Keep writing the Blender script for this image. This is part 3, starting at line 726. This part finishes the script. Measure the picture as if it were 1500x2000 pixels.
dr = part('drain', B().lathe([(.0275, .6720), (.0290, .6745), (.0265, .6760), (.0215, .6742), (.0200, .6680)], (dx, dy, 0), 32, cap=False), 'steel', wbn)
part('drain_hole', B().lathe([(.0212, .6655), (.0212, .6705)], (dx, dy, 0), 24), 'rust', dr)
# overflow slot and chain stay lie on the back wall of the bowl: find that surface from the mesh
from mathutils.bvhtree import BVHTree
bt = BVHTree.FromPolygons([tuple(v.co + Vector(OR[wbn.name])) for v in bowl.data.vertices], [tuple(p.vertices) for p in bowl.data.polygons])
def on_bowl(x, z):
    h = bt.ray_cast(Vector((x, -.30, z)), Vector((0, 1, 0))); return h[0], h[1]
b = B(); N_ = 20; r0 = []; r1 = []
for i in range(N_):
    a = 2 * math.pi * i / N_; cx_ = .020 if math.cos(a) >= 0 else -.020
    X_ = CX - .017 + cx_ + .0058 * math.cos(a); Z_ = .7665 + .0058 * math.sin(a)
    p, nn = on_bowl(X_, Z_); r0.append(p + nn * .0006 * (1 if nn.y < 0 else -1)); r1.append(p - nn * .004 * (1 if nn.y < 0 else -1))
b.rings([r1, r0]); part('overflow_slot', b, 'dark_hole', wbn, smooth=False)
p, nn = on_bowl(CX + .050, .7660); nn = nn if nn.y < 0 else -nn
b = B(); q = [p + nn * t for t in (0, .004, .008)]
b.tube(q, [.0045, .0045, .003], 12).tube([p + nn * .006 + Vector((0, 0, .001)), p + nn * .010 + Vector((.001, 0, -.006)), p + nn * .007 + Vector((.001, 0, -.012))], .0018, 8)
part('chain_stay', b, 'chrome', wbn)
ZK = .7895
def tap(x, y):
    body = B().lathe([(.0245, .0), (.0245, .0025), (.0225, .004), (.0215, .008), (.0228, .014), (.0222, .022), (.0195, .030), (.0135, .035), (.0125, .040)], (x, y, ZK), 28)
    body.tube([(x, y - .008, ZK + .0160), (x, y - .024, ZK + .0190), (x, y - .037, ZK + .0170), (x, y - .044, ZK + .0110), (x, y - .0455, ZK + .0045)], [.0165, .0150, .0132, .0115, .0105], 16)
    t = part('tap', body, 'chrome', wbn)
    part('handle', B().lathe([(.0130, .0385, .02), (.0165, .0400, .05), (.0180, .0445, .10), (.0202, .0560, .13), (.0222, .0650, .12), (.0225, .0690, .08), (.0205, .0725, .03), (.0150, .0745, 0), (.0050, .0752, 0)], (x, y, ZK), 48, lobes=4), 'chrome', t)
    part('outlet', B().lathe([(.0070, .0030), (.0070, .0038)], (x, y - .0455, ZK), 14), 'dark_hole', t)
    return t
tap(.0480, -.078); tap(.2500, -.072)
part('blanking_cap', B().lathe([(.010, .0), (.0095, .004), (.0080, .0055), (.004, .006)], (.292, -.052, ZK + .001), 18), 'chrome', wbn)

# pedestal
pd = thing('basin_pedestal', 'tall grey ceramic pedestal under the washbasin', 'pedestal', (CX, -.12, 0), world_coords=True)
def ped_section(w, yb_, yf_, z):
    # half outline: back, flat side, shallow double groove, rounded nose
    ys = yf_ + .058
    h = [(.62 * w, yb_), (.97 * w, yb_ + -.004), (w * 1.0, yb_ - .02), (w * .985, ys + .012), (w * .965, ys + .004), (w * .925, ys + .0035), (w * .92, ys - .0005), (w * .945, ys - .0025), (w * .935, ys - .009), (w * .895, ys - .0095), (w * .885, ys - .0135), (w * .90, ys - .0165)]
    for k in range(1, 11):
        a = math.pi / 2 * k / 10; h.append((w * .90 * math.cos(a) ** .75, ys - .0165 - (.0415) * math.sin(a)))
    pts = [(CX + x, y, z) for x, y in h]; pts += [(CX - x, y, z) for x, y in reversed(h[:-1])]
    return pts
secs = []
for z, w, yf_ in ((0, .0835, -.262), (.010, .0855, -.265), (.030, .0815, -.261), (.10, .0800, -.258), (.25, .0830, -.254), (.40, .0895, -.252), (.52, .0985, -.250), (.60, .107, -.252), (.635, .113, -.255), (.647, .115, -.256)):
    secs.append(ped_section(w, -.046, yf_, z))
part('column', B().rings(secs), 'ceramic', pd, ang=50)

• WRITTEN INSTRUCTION
Go through the data and count each line that has the word "part", then give the total alone.

• ANSWER TO THIS TASK
10